• [Short problem]
Restate word for word the lines that begin the listing and end with the line holding "from mathutils import Vector, Matrix".

• [Data lines]

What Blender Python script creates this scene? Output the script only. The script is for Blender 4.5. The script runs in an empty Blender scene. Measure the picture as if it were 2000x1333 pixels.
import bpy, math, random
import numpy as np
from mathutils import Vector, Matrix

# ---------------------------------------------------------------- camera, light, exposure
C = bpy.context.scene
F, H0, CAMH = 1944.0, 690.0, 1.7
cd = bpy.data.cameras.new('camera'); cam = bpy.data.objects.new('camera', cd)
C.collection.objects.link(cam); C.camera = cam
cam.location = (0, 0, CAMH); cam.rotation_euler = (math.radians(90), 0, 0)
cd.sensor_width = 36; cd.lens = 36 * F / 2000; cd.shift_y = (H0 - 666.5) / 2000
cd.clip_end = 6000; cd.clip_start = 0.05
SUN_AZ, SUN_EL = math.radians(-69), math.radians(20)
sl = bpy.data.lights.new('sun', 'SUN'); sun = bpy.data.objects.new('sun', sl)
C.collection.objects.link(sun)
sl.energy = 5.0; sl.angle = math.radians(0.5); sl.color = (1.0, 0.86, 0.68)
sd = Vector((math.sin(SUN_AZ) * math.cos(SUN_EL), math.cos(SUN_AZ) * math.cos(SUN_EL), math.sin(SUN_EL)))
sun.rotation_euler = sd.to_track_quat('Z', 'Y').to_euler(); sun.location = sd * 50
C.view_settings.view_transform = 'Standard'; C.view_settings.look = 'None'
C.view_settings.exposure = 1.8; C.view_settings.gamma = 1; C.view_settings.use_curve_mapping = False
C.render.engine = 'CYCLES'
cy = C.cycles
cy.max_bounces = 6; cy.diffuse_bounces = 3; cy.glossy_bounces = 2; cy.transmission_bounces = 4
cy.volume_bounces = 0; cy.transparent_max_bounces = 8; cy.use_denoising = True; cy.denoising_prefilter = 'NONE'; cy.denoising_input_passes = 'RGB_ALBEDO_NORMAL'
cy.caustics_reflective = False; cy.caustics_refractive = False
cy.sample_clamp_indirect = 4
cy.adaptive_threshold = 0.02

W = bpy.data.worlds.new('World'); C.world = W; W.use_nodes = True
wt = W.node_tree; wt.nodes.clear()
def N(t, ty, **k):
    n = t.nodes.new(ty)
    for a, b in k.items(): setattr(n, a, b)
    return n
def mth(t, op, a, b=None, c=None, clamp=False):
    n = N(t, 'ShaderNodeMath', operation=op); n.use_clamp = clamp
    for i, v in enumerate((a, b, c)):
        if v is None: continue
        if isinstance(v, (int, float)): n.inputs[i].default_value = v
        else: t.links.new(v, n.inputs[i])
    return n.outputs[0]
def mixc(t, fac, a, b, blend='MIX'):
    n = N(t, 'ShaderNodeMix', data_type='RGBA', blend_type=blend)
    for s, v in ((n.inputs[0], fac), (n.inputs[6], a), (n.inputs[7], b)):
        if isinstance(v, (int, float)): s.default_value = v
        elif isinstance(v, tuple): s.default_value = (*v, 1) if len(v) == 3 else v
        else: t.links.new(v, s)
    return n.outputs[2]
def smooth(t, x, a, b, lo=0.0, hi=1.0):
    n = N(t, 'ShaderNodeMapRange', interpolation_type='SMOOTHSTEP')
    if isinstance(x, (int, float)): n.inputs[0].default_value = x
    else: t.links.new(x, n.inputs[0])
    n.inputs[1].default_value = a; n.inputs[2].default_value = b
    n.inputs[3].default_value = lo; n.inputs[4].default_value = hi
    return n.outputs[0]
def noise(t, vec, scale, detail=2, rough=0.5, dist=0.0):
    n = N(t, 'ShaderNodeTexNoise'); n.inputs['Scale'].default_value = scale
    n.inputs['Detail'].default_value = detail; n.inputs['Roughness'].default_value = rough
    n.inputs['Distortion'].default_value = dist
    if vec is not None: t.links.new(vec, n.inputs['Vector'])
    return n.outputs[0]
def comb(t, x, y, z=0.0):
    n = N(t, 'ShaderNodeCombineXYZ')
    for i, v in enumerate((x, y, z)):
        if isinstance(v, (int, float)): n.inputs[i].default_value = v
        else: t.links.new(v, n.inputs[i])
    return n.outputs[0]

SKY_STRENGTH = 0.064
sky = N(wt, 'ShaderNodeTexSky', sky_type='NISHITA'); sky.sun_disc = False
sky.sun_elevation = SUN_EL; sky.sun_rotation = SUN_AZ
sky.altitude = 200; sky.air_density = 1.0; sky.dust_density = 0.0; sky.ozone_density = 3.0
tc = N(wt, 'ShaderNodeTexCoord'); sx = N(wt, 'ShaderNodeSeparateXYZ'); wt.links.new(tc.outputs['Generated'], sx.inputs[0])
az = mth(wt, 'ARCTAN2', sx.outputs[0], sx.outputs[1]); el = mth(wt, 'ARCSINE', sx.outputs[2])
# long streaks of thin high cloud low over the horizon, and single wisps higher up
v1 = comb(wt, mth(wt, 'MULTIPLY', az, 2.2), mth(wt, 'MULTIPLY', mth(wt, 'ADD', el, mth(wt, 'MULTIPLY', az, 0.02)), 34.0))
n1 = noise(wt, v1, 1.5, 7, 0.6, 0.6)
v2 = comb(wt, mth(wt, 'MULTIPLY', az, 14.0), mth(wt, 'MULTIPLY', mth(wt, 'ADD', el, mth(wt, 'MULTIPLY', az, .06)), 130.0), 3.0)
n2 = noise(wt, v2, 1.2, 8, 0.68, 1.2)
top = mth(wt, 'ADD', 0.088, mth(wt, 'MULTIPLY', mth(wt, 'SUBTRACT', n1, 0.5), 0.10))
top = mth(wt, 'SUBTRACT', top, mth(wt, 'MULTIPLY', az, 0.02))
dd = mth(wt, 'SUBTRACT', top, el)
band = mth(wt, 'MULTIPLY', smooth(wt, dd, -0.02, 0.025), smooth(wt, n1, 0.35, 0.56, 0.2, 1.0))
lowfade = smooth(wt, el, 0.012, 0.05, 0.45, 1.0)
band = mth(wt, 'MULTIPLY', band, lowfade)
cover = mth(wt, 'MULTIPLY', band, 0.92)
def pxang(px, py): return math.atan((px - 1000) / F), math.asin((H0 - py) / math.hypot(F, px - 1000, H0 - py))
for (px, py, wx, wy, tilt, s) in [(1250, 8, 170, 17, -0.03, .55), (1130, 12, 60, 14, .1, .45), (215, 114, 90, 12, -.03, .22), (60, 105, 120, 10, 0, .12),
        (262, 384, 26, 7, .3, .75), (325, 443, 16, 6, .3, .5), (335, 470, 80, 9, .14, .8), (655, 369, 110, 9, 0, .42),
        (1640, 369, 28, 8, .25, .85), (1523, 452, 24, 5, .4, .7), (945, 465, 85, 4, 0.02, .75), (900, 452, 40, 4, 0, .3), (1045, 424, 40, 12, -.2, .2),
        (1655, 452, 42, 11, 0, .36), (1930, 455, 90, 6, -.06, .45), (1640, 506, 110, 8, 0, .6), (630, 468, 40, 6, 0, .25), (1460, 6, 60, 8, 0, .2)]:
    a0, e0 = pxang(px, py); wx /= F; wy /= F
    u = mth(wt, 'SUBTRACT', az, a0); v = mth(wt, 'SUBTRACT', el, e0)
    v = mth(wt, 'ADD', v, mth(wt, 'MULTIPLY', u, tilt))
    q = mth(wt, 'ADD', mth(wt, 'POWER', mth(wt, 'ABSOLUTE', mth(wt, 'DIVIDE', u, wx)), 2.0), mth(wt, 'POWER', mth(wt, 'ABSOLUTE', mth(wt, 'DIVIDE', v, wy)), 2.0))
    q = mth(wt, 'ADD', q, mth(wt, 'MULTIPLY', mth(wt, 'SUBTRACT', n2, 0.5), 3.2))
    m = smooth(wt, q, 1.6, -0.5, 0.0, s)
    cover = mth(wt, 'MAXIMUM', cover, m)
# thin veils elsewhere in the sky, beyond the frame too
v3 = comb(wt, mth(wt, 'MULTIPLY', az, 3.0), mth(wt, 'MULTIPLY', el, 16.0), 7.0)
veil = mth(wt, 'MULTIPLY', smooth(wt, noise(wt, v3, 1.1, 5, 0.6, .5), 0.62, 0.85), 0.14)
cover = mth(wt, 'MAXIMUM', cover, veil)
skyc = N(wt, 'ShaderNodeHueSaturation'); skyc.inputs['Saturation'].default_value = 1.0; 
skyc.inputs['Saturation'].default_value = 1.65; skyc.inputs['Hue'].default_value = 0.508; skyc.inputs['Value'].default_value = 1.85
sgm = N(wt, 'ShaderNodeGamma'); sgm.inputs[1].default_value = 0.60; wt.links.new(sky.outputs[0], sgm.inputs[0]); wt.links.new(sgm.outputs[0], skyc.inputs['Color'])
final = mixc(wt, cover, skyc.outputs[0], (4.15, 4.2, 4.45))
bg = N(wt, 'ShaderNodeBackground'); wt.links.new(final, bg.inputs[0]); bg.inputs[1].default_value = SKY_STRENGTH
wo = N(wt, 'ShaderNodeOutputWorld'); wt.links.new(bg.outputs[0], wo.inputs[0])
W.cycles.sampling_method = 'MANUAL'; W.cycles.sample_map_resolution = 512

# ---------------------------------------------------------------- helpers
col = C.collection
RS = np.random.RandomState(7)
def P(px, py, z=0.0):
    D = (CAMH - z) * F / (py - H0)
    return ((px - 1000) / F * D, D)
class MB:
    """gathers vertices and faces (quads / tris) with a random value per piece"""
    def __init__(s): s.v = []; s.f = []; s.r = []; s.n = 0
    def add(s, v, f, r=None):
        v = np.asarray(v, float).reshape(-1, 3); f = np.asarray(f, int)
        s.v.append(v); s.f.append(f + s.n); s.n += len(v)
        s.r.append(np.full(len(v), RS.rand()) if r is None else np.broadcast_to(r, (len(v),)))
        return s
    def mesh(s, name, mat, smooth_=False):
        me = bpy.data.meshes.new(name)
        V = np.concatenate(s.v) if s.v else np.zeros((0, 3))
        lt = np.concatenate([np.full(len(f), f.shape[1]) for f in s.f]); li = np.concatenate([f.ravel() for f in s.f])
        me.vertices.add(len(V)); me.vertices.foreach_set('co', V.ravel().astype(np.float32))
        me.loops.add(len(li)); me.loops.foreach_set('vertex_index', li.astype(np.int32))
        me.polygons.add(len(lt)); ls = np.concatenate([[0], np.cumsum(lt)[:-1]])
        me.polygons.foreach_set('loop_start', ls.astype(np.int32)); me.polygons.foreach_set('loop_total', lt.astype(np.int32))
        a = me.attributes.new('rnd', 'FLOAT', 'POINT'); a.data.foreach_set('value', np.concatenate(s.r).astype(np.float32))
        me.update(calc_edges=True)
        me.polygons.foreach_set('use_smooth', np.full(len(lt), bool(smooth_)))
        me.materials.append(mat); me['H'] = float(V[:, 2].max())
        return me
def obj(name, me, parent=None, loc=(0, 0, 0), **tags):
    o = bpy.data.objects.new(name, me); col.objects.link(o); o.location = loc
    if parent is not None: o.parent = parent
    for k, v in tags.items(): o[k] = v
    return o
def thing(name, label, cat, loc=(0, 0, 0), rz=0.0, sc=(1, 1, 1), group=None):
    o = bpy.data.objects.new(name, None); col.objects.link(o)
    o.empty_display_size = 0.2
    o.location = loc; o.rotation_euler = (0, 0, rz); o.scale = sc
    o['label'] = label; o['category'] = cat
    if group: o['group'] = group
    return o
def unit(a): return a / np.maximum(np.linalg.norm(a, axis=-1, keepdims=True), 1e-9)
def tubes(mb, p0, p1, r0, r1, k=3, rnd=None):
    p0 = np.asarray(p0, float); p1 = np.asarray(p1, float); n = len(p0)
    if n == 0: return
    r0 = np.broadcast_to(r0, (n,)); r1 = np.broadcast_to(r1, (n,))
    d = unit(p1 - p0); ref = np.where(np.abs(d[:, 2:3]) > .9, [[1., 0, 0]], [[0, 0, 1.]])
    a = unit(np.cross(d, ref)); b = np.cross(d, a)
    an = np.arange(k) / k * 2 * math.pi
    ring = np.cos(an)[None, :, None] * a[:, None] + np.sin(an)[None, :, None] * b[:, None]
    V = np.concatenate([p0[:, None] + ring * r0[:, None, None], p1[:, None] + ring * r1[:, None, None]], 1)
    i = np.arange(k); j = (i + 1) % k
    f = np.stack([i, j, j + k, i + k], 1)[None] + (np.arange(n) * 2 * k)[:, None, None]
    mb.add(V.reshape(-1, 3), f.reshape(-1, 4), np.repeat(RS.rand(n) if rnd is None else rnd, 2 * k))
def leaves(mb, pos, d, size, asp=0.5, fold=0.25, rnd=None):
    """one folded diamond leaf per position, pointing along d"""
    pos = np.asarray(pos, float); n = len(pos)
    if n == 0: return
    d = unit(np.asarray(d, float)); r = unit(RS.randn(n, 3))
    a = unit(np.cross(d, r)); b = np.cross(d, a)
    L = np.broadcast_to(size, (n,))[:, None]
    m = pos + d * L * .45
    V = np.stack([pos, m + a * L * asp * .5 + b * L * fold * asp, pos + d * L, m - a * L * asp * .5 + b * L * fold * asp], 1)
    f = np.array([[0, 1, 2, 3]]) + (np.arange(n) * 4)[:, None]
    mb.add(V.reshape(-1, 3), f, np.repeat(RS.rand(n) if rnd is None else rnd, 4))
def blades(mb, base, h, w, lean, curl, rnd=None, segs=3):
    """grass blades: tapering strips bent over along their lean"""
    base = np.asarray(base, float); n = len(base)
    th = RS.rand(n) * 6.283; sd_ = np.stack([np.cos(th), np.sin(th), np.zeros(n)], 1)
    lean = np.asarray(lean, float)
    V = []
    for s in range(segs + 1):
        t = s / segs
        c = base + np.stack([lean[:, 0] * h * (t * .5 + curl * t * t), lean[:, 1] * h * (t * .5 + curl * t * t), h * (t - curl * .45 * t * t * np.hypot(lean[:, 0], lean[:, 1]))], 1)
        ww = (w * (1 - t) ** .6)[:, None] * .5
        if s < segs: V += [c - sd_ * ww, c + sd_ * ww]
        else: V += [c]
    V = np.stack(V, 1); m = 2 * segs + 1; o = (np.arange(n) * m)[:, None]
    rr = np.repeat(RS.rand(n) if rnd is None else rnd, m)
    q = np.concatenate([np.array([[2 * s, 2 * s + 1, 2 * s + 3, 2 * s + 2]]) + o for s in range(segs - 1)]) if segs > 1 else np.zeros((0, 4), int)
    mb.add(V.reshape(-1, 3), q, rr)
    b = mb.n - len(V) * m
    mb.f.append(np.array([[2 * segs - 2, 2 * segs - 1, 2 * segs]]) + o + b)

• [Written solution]
What Blender Python script creates this scene? Output the script only. The script is for Blender 4.5. The script runs in an empty Blender scene. Measure the picture as if it were 2000x1333 pixels.
import bpy, math, random
import numpy as np
from mathutils import Vector, Matrix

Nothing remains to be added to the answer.